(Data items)
--

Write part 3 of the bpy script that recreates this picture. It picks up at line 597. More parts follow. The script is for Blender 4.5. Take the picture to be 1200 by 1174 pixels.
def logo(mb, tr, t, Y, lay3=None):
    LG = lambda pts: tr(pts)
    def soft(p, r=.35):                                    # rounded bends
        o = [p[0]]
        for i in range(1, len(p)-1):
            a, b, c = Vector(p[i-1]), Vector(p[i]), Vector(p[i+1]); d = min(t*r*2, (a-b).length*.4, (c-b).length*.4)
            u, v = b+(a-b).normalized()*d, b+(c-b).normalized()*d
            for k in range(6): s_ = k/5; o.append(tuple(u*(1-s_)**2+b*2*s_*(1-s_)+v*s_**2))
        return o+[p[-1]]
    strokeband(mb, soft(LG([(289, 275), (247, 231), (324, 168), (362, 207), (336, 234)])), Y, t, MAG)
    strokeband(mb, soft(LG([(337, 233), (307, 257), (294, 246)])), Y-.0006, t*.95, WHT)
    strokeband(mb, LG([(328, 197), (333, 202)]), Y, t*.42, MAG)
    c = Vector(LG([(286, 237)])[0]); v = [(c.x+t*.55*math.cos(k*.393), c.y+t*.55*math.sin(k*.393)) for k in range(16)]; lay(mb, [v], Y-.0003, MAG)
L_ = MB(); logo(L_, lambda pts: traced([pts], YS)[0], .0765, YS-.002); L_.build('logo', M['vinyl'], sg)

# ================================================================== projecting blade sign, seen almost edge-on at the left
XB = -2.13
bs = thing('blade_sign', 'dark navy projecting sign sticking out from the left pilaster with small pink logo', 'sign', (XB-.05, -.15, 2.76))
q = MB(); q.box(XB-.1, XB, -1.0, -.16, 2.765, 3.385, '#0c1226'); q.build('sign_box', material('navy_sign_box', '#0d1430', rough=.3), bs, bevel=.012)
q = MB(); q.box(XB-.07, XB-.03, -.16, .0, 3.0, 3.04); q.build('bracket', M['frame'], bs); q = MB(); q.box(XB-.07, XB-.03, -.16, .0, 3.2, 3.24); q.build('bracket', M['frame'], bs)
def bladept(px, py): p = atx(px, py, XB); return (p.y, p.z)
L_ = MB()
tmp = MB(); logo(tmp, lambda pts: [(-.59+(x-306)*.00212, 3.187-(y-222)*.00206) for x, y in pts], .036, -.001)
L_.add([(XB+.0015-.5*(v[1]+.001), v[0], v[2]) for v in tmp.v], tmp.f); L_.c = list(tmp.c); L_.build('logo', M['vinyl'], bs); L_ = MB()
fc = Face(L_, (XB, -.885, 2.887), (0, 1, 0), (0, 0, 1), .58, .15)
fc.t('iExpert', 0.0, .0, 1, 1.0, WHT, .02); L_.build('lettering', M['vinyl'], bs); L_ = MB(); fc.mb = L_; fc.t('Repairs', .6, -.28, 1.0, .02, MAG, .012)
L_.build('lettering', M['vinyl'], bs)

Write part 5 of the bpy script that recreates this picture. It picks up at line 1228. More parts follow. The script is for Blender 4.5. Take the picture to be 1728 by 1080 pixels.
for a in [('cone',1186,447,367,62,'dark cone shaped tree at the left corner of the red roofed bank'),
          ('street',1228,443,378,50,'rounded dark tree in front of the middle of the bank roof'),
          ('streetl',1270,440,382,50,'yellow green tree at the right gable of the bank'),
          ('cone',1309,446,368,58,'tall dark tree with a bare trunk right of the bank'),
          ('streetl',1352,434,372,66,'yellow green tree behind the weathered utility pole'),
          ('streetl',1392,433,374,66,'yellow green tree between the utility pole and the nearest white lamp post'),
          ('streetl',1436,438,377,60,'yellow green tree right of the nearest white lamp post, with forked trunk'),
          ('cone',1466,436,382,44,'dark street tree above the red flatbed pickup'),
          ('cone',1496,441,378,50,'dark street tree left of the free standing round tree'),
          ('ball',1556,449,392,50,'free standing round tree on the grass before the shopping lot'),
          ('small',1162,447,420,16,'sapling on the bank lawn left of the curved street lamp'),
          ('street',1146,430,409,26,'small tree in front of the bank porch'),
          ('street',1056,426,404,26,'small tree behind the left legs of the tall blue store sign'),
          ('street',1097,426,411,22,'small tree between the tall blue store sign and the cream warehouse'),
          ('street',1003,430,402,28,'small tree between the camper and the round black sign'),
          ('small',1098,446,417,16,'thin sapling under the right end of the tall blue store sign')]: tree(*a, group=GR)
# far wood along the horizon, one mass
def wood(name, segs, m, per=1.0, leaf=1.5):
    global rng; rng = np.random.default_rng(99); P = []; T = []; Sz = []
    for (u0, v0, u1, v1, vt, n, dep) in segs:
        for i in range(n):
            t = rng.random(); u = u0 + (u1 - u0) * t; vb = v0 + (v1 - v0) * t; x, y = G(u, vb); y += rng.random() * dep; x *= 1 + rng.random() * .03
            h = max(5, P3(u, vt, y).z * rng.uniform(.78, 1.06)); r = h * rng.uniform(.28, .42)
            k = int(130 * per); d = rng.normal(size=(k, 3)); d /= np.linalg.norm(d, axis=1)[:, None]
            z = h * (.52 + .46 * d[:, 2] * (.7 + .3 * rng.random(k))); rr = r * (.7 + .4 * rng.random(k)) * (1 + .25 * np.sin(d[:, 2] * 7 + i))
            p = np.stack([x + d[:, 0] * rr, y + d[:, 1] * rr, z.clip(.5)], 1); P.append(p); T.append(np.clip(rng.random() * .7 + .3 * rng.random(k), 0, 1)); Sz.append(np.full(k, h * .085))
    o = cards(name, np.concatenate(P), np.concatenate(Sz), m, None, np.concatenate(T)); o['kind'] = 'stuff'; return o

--

# [What the task requires]
From the opening line of the data above, please print each line as written up to and including the line that contains "L_ = MB(); logo(L_, lambda", and nothing more.

# [Result]
Write part 3 of the bpy script that recreates this picture. It picks up at line 597. More parts follow. The script is for Blender 4.5. Take the picture to be 1200 by 1174 pixels.
def logo(mb, tr, t, Y, lay3=None):
    LG = lambda pts: tr(pts)
    def soft(p, r=.35):                                    # rounded bends
        o = [p[0]]
        for i in range(1, len(p)-1):
            a, b, c = Vector(p[i-1]), Vector(p[i]), Vector(p[i+1]); d = min(t*r*2, (a-b).length*.4, (c-b).length*.4)
            u, v = b+(a-b).normalized()*d, b+(c-b).normalized()*d
            for k in range(6): s_ = k/5; o.append(tuple(u*(1-s_)**2+b*2*s_*(1-s_)+v*s_**2))
        return o+[p[-1]]
    strokeband(mb, soft(LG([(289, 275), (247, 231), (324, 168), (362, 207), (336, 234)])), Y, t, MAG)
    strokeband(mb, soft(LG([(337, 233), (307, 257), (294, 246)])), Y-.0006, t*.95, WHT)
    strokeband(mb, LG([(328, 197), (333, 202)]), Y, t*.42, MAG)
    c = Vector(LG([(286, 237)])[0]); v = [(c.x+t*.55*math.cos(k*.393), c.y+t*.55*math.sin(k*.393)) for k in range(16)]; lay(mb, [v], Y-.0003, MAG)
L_ = MB(); logo(L_, lambda pts: traced([pts], YS)[0], .0765, YS-.002); L_.build('logo', M['vinyl'], sg)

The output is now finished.